• _DATA SUPPLIED_:
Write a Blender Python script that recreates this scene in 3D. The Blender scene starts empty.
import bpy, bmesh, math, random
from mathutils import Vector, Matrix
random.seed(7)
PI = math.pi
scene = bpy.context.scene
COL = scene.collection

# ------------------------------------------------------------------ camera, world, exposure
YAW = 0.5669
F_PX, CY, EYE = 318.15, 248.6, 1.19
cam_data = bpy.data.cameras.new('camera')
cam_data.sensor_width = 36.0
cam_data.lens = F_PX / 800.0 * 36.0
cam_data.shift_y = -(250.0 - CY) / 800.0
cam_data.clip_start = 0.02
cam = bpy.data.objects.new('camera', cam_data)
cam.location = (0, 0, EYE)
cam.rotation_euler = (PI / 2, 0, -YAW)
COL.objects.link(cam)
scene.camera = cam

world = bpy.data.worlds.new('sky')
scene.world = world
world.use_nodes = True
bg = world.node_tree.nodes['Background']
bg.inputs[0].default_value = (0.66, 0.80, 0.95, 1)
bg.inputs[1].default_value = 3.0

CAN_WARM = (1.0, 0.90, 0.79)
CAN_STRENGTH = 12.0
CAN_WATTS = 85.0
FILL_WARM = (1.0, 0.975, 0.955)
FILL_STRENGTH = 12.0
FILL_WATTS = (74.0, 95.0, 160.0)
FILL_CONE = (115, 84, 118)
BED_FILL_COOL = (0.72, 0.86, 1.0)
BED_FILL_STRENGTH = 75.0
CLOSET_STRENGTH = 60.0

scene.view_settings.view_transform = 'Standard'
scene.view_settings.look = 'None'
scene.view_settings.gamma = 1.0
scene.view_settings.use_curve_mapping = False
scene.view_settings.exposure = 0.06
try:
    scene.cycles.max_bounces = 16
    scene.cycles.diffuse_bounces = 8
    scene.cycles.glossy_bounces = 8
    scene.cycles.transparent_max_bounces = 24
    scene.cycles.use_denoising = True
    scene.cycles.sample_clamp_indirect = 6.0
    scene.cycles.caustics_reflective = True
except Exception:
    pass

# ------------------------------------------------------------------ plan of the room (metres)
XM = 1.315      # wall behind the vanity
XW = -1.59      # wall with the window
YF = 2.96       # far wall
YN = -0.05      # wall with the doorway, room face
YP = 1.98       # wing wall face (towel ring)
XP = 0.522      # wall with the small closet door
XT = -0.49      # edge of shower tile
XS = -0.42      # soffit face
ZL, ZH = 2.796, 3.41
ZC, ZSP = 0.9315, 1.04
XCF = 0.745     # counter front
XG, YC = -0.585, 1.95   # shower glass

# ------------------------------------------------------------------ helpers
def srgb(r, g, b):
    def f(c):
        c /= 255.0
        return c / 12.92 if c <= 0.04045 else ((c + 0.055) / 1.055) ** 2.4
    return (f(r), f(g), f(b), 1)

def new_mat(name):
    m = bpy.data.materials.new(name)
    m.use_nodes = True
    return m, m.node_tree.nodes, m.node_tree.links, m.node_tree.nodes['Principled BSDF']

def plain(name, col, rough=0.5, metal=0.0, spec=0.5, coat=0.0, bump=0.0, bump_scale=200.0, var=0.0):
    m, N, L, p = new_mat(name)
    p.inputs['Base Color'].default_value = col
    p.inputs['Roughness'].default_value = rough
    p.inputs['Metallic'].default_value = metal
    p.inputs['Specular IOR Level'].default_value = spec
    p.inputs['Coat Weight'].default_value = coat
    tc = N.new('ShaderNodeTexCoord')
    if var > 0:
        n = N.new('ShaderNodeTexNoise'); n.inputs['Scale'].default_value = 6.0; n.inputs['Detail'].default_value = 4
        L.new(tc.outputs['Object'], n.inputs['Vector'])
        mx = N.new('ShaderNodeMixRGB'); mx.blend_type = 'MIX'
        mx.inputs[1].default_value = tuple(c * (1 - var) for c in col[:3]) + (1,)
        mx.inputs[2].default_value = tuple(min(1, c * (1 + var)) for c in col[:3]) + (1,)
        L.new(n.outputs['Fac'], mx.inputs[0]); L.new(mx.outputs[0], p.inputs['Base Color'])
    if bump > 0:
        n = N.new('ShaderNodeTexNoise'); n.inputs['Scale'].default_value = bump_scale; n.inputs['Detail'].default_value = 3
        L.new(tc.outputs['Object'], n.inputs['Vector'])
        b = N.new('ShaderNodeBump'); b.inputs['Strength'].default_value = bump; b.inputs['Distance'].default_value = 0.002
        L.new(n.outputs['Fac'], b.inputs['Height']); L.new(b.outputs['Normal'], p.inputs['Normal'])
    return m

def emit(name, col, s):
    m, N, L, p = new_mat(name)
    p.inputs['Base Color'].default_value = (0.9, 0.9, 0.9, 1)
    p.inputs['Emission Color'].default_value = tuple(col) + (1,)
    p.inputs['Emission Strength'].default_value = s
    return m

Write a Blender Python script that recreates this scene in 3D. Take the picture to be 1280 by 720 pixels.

• _PROBLEM_:
Output the listing above exactly as it appears.

• _WRITTEN REPLY_:
Write a Blender Python script that recreates this scene in 3D. The Blender scene starts empty.
import bpy, bmesh, math, random
from mathutils import Vector, Matrix
random.seed(7)
PI = math.pi
scene = bpy.context.scene
COL = scene.collection

# ------------------------------------------------------------------ camera, world, exposure
YAW = 0.5669
F_PX, CY, EYE = 318.15, 248.6, 1.19
cam_data = bpy.data.cameras.new('camera')
cam_data.sensor_width = 36.0
cam_data.lens = F_PX / 800.0 * 36.0
cam_data.shift_y = -(250.0 - CY) / 800.0
cam_data.clip_start = 0.02
cam = bpy.data.objects.new('camera', cam_data)
cam.location = (0, 0, EYE)
cam.rotation_euler = (PI / 2, 0, -YAW)
COL.objects.link(cam)
scene.camera = cam

world = bpy.data.worlds.new('sky')
scene.world = world
world.use_nodes = True
bg = world.node_tree.nodes['Background']
bg.inputs[0].default_value = (0.66, 0.80, 0.95, 1)
bg.inputs[1].default_value = 3.0

CAN_WARM = (1.0, 0.90, 0.79)
CAN_STRENGTH = 12.0
CAN_WATTS = 85.0
FILL_WARM = (1.0, 0.975, 0.955)
FILL_STRENGTH = 12.0
FILL_WATTS = (74.0, 95.0, 160.0)
FILL_CONE = (115, 84, 118)
BED_FILL_COOL = (0.72, 0.86, 1.0)
BED_FILL_STRENGTH = 75.0
CLOSET_STRENGTH = 60.0

scene.view_settings.view_transform = 'Standard'
scene.view_settings.look = 'None'
scene.view_settings.gamma = 1.0
scene.view_settings.use_curve_mapping = False
scene.view_settings.exposure = 0.06
try:
    scene.cycles.max_bounces = 16
    scene.cycles.diffuse_bounces = 8
    scene.cycles.glossy_bounces = 8
    scene.cycles.transparent_max_bounces = 24
    scene.cycles.use_denoising = True
    scene.cycles.sample_clamp_indirect = 6.0
    scene.cycles.caustics_reflective = True
except Exception:
    pass

# ------------------------------------------------------------------ plan of the room (metres)
XM = 1.315      # wall behind the vanity
XW = -1.59      # wall with the window
YF = 2.96       # far wall
YN = -0.05      # wall with the doorway, room face
YP = 1.98       # wing wall face (towel ring)
XP = 0.522      # wall with the small closet door
XT = -0.49      # edge of shower tile
XS = -0.42      # soffit face
ZL, ZH = 2.796, 3.41
ZC, ZSP = 0.9315, 1.04
XCF = 0.745     # counter front
XG, YC = -0.585, 1.95   # shower glass

# ------------------------------------------------------------------ helpers
def srgb(r, g, b):
    def f(c):
        c /= 255.0
        return c / 12.92 if c <= 0.04045 else ((c + 0.055) / 1.055) ** 2.4
    return (f(r), f(g), f(b), 1)

def new_mat(name):
    m = bpy.data.materials.new(name)
    m.use_nodes = True
    return m, m.node_tree.nodes, m.node_tree.links, m.node_tree.nodes['Principled BSDF']

def plain(name, col, rough=0.5, metal=0.0, spec=0.5, coat=0.0, bump=0.0, bump_scale=200.0, var=0.0):
    m, N, L, p = new_mat(name)
    p.inputs['Base Color'].default_value = col
    p.inputs['Roughness'].default_value = rough
    p.inputs['Metallic'].default_value = metal
    p.inputs['Specular IOR Level'].default_value = spec
    p.inputs['Coat Weight'].default_value = coat
    tc = N.new('ShaderNodeTexCoord')
    if var > 0:
        n = N.new('ShaderNodeTexNoise'); n.inputs['Scale'].default_value = 6.0; n.inputs['Detail'].default_value = 4
        L.new(tc.outputs['Object'], n.inputs['Vector'])
        mx = N.new('ShaderNodeMixRGB'); mx.blend_type = 'MIX'
        mx.inputs[1].default_value = tuple(c * (1 - var) for c in col[:3]) + (1,)
        mx.inputs[2].default_value = tuple(min(1, c * (1 + var)) for c in col[:3]) + (1,)
        L.new(n.outputs['Fac'], mx.inputs[0]); L.new(mx.outputs[0], p.inputs['Base Color'])
    if bump > 0:
        n = N.new('ShaderNodeTexNoise'); n.inputs['Scale'].default_value = bump_scale; n.inputs['Detail'].default_value = 3
        L.new(tc.outputs['Object'], n.inputs['Vector'])
        b = N.new('ShaderNodeBump'); b.inputs['Strength'].default_value = bump; b.inputs['Distance'].default_value = 0.002
        L.new(n.outputs['Fac'], b.inputs['Height']); L.new(b.outputs['Normal'], p.inputs['Normal'])
    return m

def emit(name, col, s):
    m, N, L, p = new_mat(name)
    p.inputs['Base Color'].default_value = (0.9, 0.9, 0.9, 1)
    p.inputs['Emission Color'].default_value = tuple(col) + (1,)
    p.inputs['Emission Strength'].default_value = s
    return m

Write a Blender Python script that recreates this scene in 3D. Take the picture to be 1280 by 720 pixels.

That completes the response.